The article co-authored by Maren Larsen and Kenny Cupers argues that understanding the effects of infrastructural expansion in the global South requires accounting for the ways in which projects are financed, planned, contested, contracted, built, transformed and withheld at multiple, sometimes connected and sometimes disparate, sites across the globe. Focusing on transnational energy projects in East African, the Mediterranean area and Central America, the authors show that such projects are ‘global’ not only in their physical reach and forging of connections between disparate and expansive geographies, but also in the ways they bring into being new, transnational or global publics.
Abstract
Pipelines and refineries, hydropower dams, and solar and wind power projects feeding into emerging transnational energy networks make up the thrust of a new push for infrastructural expansion in the global South. This article argues that understanding the effects of this expansion requires attending to the multiple elsewheres of transnational energy projects in various states of realization.
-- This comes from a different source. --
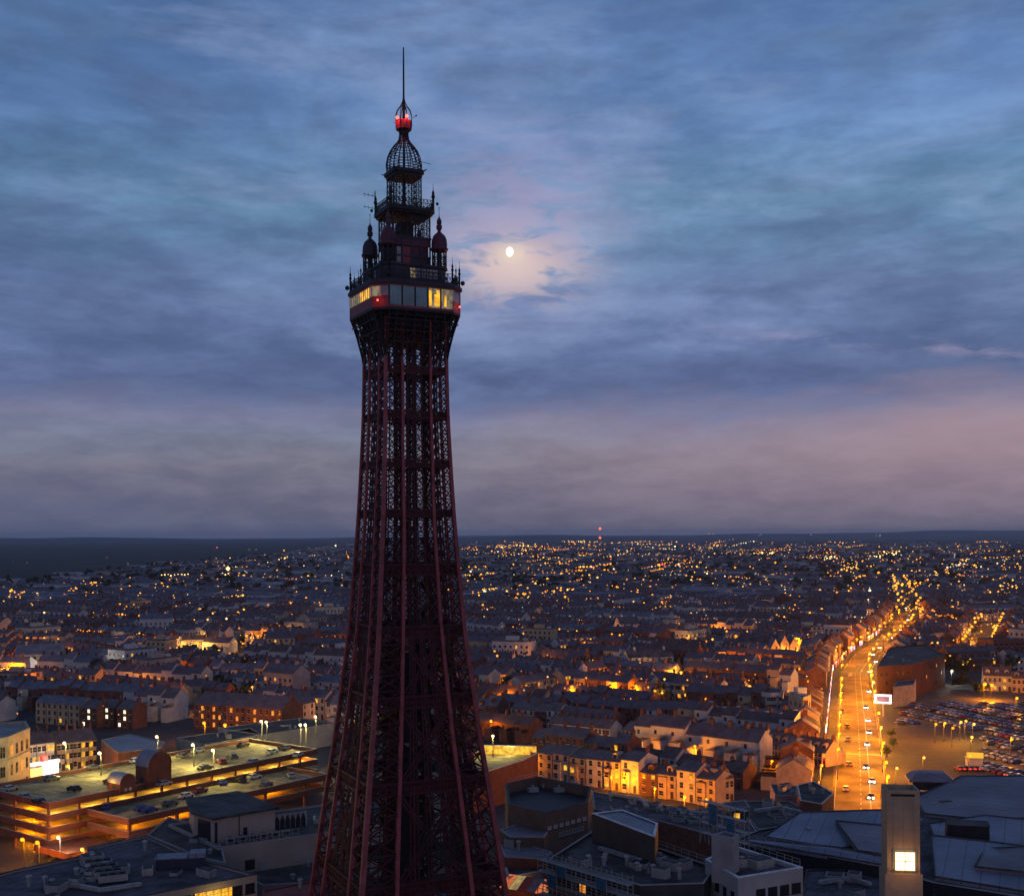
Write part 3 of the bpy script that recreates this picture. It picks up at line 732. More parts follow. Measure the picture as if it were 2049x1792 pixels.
for a, b_ in zip(CH[:7], CH[1:7]):
    d = (b_ - a); L_ = d.length; d.normalize(); nn = Vector((-d.y, d.x, 0)); k = 0.0
    while k < L_ - 3:
        p, q = a + d * k, a + d * (k + 3); mk.poly([(p + nn * .1)[:2] + (0.056,), (p - nn * .1)[:2] + (0.056,), (q - nn * .1)[:2] + (0.056,), (q + nn * .1)[:2] + (0.056,)]); k += 7
    for o in (-7.2, 7.2, -2.6):
        p, q = a + nn * o, b_ + nn * o; mk.poly([(p + nn * .08)[:2] + (0.054,), (p - nn * .08)[:2] + (0.054,), (q - nn * .08)[:2] + (0.054,), (q + nn * .08)[:2] + (0.054,)])
for t_ in (0.30, 0.62):
    a, b_ = CH[1], CH[4]; p = a + (b_ - a) * t_; d = (b_ - a).normalized(); nn = Vector((-d.y, d.x, 0))
    mk.poly([(p + nn * 7.5)[:2] + (0.058,), (p - nn * 7.5)[:2] + (0.058,), (p - nn * 7.5 + d * .5)[:2] + (0.058,), (p + nn * 7.5 + d * .5)[:2] + (0.058,)])
tag(mk.build('road_marking', M_MARK), 'painted lines on the main street', 'road markings', kind='structure')
def pxpoly(name, pts, z, m, label, cat):
    q = MB(); w = [P(x, y) for x, y in pts]
    if sum(w[i].x * w[(i + 1) % len(w)].y - w[(i + 1) % len(w)].x * w[i].y for i in range(len(w))) < 0: w.reverse()
    q.poly([(p.x, p.y, z) for p in w]); return tag(q.build(name, m), label, cat, kind='structure'), w
_, PLAZA = pxpoly('plaza', [(886, 772), (886, 733), (950, 731), (974, 736), (978, 764), (972, 776)], 0.05, M_PAVE, 'dark empty paved yard right of the main street', 'yard')
_, LOT = pxpoly('parking_surface', [(893, 727), (915, 700), (962, 696), (1075, 690), (1110, 735), (1075, 792), (985, 782), (982, 736), (950, 726)], 0.045, M_ASPH, 'open air parking surface full of cars on the right', 'car park')
xs2, _q = pxpoly('road', [(935, 690), (1000, 684), (1090, 690), (1090, 697), (1000, 694), (940, 697)], 0.05, M_ASPH, 'side road along the far edge of the open car park', 'road')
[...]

By this we mean accounting for the ways in which these projects are financed, planned, contested, contracted, built, transformed and withheld at multiple, sometimes connected and sometimes disparate, sites across the globe. Focusing on the East African Crude Oil Pipeline (EACOP), the Central American Electric Interconnection System (SIEPAC) and the Mediterranean Electricity Ring (MedRing), our research shows that such projects are ‘global’ not only in their physical reach and forging of connections between disparate and expansive geographies, but also in the ways they bring into being new, transnational or global publics.